Little Fixes That Save Big Bucks

Little Fixes That Save Big Bucks

Keeping a greenhouse warm enough to propagate plants in months as cold as January and February can cost a lot of money, but Roberto G. Lopez, a Purdue University professor and Extension specialist, has a few simple tips that can help bring energy costs down.

Start with checking you greenhouses for small leaks, he says. It can make a huge difference in heating costs.


“There are a lot of places where you don’t realize you’re losing a lot of heat through tiny holes around vents or in glazing material, or people not shutting doors correctly,” Lopez says. “Just going into our greenhouses here at Purdue, there are a lot of holes we have found.”

Energy prices have steadily risen in recent years, but plant prices have not always kept pace. Lopez says the cost of natural gas more than doubled in the last decade, while the wholesale price of a poinsettia, for example, increased from $4.21 to $4.61–only about 10 percent.

“What we have seen over the past few years is that some growers shut down over the winter to save money on heating costs,” he says. “There’s also a temptation to lower their greenhouse temperatures.”

Instead of shutting down, he suggests growers use energy curtains that serve dual purposes. The curtains can trap heat generated during the day by being drawn over the plants like a ceiling when the sun goes down. They also are useful in the summer to provide shade when it gets too hot.

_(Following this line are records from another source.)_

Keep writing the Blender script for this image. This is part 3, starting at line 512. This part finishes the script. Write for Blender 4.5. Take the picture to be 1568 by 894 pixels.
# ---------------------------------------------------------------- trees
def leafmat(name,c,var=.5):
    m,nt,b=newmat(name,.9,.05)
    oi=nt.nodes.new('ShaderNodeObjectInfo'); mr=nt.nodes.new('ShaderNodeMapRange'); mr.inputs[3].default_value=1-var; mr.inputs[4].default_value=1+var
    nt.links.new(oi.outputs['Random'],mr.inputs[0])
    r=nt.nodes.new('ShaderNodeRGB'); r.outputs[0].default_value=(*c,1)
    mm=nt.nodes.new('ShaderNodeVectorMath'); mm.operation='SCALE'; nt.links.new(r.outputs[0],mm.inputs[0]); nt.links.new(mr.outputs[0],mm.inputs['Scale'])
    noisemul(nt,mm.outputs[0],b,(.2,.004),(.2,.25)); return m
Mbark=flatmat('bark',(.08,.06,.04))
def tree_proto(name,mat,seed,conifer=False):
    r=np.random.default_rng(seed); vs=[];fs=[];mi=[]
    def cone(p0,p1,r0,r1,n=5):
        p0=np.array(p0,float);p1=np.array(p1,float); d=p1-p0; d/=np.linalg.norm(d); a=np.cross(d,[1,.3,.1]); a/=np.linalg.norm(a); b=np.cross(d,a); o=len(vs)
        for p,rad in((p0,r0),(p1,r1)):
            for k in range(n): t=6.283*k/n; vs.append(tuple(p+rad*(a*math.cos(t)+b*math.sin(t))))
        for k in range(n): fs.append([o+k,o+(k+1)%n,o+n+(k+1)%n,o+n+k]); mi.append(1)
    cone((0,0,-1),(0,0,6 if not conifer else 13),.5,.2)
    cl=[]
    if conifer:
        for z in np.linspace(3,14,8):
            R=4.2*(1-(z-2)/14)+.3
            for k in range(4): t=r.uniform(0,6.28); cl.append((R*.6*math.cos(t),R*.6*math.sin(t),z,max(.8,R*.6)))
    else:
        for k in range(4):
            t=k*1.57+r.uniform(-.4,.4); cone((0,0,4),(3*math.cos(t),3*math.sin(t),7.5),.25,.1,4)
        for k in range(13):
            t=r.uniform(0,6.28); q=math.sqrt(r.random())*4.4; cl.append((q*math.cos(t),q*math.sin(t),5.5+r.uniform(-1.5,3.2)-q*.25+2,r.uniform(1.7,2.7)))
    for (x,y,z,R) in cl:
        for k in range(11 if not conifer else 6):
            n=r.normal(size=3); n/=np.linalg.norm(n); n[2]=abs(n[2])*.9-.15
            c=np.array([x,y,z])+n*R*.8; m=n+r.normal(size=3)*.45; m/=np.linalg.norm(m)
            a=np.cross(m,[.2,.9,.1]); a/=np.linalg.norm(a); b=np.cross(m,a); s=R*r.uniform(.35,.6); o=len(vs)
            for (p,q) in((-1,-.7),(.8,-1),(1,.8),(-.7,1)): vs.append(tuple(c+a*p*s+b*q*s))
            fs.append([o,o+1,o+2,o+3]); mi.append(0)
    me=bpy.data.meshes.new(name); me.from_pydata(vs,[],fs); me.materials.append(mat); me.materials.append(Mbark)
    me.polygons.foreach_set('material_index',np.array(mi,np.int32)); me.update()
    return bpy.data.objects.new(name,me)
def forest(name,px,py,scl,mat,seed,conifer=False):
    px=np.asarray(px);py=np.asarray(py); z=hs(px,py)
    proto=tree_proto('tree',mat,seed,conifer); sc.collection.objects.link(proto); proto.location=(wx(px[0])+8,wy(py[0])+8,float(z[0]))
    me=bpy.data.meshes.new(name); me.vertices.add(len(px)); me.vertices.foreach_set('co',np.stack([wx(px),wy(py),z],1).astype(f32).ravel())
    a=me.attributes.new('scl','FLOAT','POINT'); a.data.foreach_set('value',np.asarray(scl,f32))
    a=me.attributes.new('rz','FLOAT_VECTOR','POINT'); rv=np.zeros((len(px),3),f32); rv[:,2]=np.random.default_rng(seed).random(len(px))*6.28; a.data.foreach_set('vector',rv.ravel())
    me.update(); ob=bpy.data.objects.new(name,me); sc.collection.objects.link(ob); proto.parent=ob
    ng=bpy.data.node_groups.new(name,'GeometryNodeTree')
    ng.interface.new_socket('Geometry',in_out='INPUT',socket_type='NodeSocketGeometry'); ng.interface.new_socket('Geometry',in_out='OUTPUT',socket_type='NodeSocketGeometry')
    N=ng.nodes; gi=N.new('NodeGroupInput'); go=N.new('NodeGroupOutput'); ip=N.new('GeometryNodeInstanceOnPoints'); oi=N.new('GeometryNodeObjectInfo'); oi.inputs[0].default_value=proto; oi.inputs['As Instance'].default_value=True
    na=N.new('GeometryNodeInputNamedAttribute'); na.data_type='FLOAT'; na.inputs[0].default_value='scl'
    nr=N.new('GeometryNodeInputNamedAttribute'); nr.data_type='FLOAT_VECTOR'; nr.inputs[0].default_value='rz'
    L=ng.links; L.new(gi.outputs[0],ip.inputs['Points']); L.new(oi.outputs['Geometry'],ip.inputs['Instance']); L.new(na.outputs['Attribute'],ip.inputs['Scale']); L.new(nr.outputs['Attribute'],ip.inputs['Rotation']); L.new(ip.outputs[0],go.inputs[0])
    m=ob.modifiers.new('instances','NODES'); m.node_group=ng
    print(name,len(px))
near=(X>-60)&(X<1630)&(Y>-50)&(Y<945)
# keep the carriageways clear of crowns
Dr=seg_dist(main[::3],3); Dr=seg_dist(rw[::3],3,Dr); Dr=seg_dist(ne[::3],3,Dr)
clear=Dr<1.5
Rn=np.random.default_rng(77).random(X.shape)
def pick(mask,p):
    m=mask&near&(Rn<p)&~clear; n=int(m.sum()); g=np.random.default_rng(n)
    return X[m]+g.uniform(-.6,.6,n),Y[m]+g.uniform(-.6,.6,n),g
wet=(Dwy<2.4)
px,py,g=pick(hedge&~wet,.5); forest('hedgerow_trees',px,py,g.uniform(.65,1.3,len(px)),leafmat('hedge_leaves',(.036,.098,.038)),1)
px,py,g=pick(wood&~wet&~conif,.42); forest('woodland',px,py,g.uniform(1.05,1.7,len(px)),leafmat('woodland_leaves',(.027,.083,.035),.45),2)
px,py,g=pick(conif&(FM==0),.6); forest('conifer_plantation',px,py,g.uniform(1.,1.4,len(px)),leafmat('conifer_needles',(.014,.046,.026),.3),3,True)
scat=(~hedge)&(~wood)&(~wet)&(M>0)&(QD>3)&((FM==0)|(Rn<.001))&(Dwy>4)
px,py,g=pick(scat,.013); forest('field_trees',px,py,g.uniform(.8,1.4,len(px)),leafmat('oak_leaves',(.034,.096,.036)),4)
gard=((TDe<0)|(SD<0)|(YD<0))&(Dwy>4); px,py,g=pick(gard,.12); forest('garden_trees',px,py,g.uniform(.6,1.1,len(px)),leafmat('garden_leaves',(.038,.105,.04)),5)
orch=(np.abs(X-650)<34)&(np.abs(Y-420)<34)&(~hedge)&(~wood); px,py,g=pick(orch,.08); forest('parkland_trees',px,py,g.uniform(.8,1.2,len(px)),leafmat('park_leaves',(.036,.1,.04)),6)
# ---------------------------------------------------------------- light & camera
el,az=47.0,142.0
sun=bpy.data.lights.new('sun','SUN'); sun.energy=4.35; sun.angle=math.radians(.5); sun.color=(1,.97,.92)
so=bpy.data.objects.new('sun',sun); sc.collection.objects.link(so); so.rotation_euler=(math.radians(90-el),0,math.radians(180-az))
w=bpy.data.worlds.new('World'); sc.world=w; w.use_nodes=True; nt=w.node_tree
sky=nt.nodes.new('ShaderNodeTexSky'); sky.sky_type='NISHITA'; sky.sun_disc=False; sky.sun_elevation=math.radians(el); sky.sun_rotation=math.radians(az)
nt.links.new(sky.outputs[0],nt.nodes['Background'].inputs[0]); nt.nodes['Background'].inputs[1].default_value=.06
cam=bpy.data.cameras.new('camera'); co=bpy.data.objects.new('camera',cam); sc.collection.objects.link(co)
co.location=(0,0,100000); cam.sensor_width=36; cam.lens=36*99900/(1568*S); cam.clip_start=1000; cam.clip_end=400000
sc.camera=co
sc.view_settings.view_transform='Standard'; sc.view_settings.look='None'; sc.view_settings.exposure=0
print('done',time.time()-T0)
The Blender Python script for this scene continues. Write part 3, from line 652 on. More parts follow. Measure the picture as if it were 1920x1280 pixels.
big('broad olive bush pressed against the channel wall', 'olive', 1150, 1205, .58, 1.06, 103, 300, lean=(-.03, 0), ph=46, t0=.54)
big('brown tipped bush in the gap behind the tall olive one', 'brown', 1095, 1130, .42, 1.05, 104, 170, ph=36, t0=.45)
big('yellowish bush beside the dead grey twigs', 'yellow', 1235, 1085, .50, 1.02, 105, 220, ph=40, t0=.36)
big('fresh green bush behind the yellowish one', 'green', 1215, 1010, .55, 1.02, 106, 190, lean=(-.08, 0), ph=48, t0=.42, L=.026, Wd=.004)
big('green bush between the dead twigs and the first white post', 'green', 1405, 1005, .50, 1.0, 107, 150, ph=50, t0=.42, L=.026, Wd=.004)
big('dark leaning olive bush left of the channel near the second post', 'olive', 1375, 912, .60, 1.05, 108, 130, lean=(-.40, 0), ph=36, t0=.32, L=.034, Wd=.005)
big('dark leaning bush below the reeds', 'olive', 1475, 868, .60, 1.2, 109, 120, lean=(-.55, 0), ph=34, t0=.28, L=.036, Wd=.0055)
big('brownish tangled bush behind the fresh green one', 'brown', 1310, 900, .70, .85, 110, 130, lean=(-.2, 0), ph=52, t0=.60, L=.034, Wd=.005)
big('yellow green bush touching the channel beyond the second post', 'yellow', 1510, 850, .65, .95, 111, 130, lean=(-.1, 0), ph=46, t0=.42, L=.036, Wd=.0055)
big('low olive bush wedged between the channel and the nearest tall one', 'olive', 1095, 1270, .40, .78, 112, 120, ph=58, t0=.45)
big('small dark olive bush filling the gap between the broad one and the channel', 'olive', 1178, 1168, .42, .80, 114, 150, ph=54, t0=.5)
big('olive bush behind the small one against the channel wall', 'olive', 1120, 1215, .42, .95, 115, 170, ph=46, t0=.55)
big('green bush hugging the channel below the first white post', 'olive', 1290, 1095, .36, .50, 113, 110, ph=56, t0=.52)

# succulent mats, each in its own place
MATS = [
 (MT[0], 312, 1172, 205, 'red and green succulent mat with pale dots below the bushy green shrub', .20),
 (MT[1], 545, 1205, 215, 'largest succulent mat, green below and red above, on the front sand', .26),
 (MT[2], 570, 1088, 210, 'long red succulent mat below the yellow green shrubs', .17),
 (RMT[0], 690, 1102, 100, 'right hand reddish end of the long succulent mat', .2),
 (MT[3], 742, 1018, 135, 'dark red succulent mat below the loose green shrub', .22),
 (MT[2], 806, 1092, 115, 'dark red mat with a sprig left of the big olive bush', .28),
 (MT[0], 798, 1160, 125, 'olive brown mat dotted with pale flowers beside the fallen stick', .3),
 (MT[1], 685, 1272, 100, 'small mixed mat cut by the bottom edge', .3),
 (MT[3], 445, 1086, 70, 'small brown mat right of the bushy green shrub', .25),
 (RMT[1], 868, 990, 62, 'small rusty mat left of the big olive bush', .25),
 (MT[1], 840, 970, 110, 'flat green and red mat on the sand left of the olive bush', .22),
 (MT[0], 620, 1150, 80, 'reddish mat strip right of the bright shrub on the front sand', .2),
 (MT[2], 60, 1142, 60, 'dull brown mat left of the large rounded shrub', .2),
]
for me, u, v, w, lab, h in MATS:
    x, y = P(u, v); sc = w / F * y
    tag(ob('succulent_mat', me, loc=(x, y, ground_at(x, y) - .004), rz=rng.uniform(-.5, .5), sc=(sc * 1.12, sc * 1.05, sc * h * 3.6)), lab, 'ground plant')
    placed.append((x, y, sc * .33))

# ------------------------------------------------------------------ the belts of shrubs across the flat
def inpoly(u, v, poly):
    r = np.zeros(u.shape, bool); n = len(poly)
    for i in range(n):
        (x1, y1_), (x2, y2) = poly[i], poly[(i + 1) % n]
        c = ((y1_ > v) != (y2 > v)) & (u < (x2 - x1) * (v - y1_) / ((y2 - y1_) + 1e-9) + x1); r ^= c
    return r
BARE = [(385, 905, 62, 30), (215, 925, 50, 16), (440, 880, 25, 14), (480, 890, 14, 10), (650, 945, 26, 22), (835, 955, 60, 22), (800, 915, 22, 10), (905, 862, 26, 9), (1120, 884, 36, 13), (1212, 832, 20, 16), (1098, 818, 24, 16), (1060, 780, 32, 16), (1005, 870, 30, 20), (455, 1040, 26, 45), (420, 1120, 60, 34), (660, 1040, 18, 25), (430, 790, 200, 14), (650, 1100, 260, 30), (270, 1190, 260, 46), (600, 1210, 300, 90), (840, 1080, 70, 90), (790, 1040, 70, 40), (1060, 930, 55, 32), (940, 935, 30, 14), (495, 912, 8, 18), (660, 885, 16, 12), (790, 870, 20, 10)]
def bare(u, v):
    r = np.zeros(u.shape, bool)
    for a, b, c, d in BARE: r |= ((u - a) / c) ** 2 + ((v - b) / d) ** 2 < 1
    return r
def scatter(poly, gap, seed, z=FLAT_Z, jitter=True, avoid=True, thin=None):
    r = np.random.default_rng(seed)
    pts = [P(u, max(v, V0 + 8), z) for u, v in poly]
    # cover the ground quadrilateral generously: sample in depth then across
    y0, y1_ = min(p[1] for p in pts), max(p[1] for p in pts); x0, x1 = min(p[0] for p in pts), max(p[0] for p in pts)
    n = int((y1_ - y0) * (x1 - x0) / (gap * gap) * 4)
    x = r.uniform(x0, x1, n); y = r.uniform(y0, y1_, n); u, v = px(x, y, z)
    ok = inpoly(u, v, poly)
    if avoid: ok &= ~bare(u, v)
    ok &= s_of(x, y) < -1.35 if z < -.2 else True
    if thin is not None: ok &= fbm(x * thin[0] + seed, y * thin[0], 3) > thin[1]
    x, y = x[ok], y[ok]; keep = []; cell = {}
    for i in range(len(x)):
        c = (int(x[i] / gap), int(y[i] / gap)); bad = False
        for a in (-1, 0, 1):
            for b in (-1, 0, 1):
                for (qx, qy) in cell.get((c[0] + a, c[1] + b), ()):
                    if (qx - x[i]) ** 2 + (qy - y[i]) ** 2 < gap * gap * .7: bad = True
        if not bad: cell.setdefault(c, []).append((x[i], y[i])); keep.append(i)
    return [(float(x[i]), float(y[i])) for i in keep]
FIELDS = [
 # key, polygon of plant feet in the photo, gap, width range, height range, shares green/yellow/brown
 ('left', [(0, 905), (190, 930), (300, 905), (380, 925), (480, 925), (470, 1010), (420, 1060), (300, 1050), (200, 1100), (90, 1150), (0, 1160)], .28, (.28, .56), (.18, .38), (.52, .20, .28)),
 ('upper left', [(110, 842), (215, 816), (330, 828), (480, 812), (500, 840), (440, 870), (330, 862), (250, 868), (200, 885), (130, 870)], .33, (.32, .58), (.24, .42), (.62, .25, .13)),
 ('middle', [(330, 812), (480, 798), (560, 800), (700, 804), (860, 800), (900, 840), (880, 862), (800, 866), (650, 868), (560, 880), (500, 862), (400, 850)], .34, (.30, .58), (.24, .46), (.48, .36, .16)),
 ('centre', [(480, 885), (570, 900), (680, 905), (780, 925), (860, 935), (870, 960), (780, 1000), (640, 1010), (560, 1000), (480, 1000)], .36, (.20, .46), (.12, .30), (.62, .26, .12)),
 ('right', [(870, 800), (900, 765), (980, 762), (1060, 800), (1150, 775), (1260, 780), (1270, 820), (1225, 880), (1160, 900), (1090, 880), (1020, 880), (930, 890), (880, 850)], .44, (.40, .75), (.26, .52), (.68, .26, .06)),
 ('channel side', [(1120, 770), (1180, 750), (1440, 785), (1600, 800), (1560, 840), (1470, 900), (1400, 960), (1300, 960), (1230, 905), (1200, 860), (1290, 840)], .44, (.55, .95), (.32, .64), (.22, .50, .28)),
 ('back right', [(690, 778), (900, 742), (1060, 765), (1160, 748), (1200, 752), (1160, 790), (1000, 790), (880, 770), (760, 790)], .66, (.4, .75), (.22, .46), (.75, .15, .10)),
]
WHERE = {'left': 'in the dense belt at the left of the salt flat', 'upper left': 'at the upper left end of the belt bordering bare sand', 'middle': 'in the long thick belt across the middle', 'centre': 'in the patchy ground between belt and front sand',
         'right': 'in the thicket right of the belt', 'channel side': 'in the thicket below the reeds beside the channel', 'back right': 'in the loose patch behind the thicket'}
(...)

If energy curtains aren’t in your budget, another good idea is to insulate the north side of a greenhouse. Lopez says it’s the side that gets the least amount of light. So insulating it won’t cost much in terms of sunlight, but could save money on heating.

Growers also could look for varieties that grow at cooler temperatures. Lopez says that could allow growers to lower temperatures in their greenhouses without affecting plant development.

Other options include finding other growers in the area to buy fuel collectively, as well as searching for grant funding through the U.S. Department of Agriculture to purchase an energy-efficient heating system.

“It’s a great tool to have,” Lopez says. “It saves a tremendous amount of energy.”